The arrival of Mughal rule in Kashmir was marked by a disruption in architectural style. The new architecture was “imperialist”, discarding local styles. For instance, stones were used to build the mosques Pather Masjid and Mulla Shah in a cold region like Srinagar.
The stone architecture of the Mughals carried a message of the permanence of Mughal power in Kashmir. Yet it remained largely abandoned by Kashmir’s Muslim community. It lacked acceptability for the local population because of its rejection of local building traditions, as the book explains.
Local architectural styles, however, flourished between 1752 and 1847, after the fall of Mughal rule. This was the period when Kashmir had Afghan and Sikh rulers, who were willing to spend money on religious structures.

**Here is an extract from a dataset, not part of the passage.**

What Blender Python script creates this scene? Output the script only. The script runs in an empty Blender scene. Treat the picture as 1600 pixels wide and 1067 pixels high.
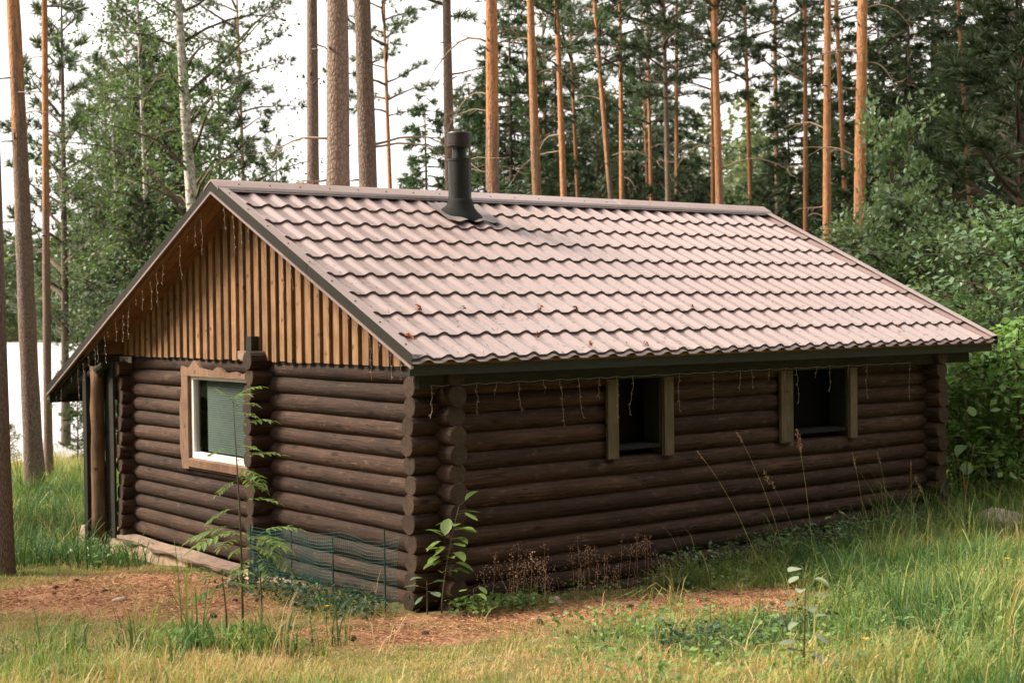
import bpy, math, random
import numpy as np
from mathutils import Vector, Matrix

# ------------------------------------------------------------------ camera, sky, sun, exposure
scene = bpy.context.scene
COL = scene.collection
F = np.array([0.6091, 0.7929, -0.0197]); R = np.array([0.7928, -0.6093, -0.0120]); U = np.array([0.0215, 0.0083, 0.9997])
CAM = np.array([-6.873, -10.120, 2.593]); FPX = 2280.5
cam_d = bpy.data.cameras.new('camera'); cam = bpy.data.objects.new('camera', cam_d); COL.objects.link(cam)
cam.matrix_world = Matrix(((R[0], U[0], -F[0], CAM[0]), (R[1], U[1], -F[1], CAM[1]), (R[2], U[2], -F[2], CAM[2]), (0, 0, 0, 1)))
cam_d.lens = 51.3; cam_d.sensor_width = 36.0; cam_d.clip_start = 0.1; cam_d.clip_end = 3000
cam_d.dof.use_dof = True; cam_d.dof.focus_distance = 13.5; cam_d.dof.aperture_fstop = 2.8
scene.camera = cam

SUN_DIR = Vector((-0.64, 0.50, 0.70)).normalized()          # towards the sun: over the lake, left of the cabin
world = bpy.data.worlds.new('World'); scene.world = world; world.use_nodes = True
wn = world.node_tree; wn.nodes.clear()
sky = wn.nodes.new('ShaderNodeTexSky'); sky.sky_type = 'NISHITA'; sky.sun_disc = False
sky.sun_elevation = math.asin(SUN_DIR.z); sky.sun_rotation = math.atan2(SUN_DIR.x, SUN_DIR.y)
sky.air_density = 1.0; sky.dust_density = 6.0; sky.ozone_density = 1.0
hs = wn.nodes.new('ShaderNodeHueSaturation'); hs.inputs['Saturation'].default_value = 0.22
mixw = wn.nodes.new('ShaderNodeMix'); mixw.data_type = 'RGBA'; mixw.inputs[0].default_value = 0.6
mixw.inputs[7].default_value = (12.0, 11.3, 10.7, 1)            # even overcast veil
bg = wn.nodes.new('ShaderNodeBackground'); bg.inputs[1].default_value = 0.085
wo = wn.nodes.new('ShaderNodeOutputWorld')
wn.links.new(sky.outputs[0], hs.inputs['Color']); wn.links.new(hs.outputs[0], mixw.inputs[6])
wn.links.new(mixw.outputs[2], bg.inputs[0]); wn.links.new(bg.outputs[0], wo.inputs[0])
sun_d = bpy.data.lights.new('sun', 'SUN'); sun_d.energy = 5.0; sun_d.angle = math.radians(22); sun_d.color = (1.0, 0.86, 0.70)
sun = bpy.data.objects.new('sun', sun_d); COL.objects.link(sun)
sun.rotation_euler = SUN_DIR.to_track_quat('Z', 'Y').to_euler()
vs = scene.view_settings; vs.view_transform = 'Standard'; vs.look = 'None'; vs.gamma = 1.0; vs.exposure = 1.32; vs.use_curve_mapping = False

cy = scene.cycles; cy.use_adaptive_sampling = True; cy.adaptive_threshold = .02; cy.max_bounces = 6; cy.diffuse_bounces = 3; cy.glossy_bounces = 3; cy.transmission_bounces = 4; cy.transparent_max_bounces = 8; cy.sample_clamp_indirect = 6
rng = np.random.default_rng(7); random.seed(7)
TH = math.radians(25.05); CT, ST = math.cos(TH), math.sin(TH); TAN = math.tan(TH)

# ------------------------------------------------------------------ terrain
def smooth01(v, w): k = np.clip(v/w, 0, 1); return k*k*(3-2*k)
def T(x, y):
    x = np.asarray(x, float); y = np.asarray(y, float)
    s = -(x*.609 + y*.793); t = x*.793 - y*.609
    sm = np.clip((t-6)/10, 0, 1); sm = sm*sm*(3-2*sm)
    q = np.sqrt(s*s+1); neg = .5*(s-q)+.5; pos = .5*(s+q)-.5
    z = .085*np.minimum(pos, 14) + .045*neg*(1-sm)
    z = z + .05*np.minimum(.5*(t+np.sqrt(t*t+.5))-.35, 20)
    z = z - .05*np.minimum(.5*((-t-8)+np.sqrt((t+8)**2+1)), 60)*smooth01(-s-2, 8)
    z = z + .018*np.sin(1.7*x+.6*y) + .014*np.sin(2.9*y-1.1*x+1) + .03*np.sin(.5*x-.33*y+2)
    z = np.maximum(z, -4.0)
    far = np.clip((-s-228)/40, 0, 1)
    z = z + far*far*(3-2*far)*7.0
    return z
def Tf(x, y): return float(T(x, y))
WATER = -1.41
def at(px, depth):                                            # ground point under photo column px at a depth from the camera
    p = CAM + depth*(F + R*(px-800)/FPX)
    return p[0], p[1], Tf(p[0], p[1])
def smooth(a, b, v):
    k = np.clip((v-a)/(b-a), 0, 1); return k*k*(3-2*k)
BARE = [(-1.2, 3.7, 1.7, 1.15), (-1.2, 2.2, .9, .75), (-.85, -.45, 1.1, .65), (.1, -.40, .9, .60), (.9, -.65, .9, .55), (1.9, -.95, .9, .55), (2.1, -1.6, .8, .6), (2.7, -1.2, .7, .5), (-2.3, 4.3, 1.1, .9)]
def bare(x, y):
    m = np.zeros(np.shape(x))
    n = .22*np.sin(3.1*x+1.3*y)+.16*np.sin(5.3*y-2.2*x+1)+.1*np.sin(9.1*x+7.7*y)
    for cx, cy, a, b in BARE:                                # ellipses whose long axis runs across the view
        u = (x-cx)*.793-(y-cy)*.609; v = (x-cx)*.609+(y-cy)*.793
        d = np.sqrt((u/a)**2+(v/b)**2)+n
        m = np.maximum(m, 1-smooth(.55, 1.35, d))
    hole = np.sin(2.6*x+2.1*np.sin(1.9*y))*np.sin(3.0*y+1.7*np.sin(2.3*x)+.6)
    return m*(1-.65*smooth(.25, .75, hole))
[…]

An architectural marvel, steeped in local elements with colourful papier mache work and khatamband (ceiling with geometrical designs), emerged during this period—the shrine of Khanaqah-i-Ghusiyah or Dastageer sahib built around 1805. The interiors of the shrine were inspired by the Khanaqah-i-Maula, a 14th century shrine that grew from a khanqah or hospice dedicated to Mir Sayyid Ali Hamdani. (Hamdani was a saint from Persia who visited Kashmir in the 14th century.) The shrine, which had echoes of monastic architecture, was able to set for several centuries the grammar for local traditions for Muslim religious architectures.
If Kashmir’s Mughal overlords had patronised architecture that outstripped the structures of other faiths in scale and grandeur, the Dogra rulers were not far behind. Hindu religious architecture of the 19th century outstripped Muslim religious edifices in scale.
The Crux
- Hakim Sameer Hamdani’s The Syncretic Traditions of Islamic Religious Architecture of Kashmir explores how building styles of Kashmir’s Muslim religious places trace the historical trajectories of the frontier province over the centuries.
- The book brings home the larger point missed so far that Islamic architecture was never linear in Kashmir. Kashmir has all along witnessed a resistance against impositions of style and form, even if it was a mosque built by Muslim rulers who were seen as outsiders.
- The book argues that early Muslim religious buildings are reflective of a conscious attempt by Kashmir’s nascent Muslim community to merge socially and culturally with inherited traditions.
- The arrival of Mughal rule marked a disruption in architectural style: the new architecture was “imperialist”, discarding local styles.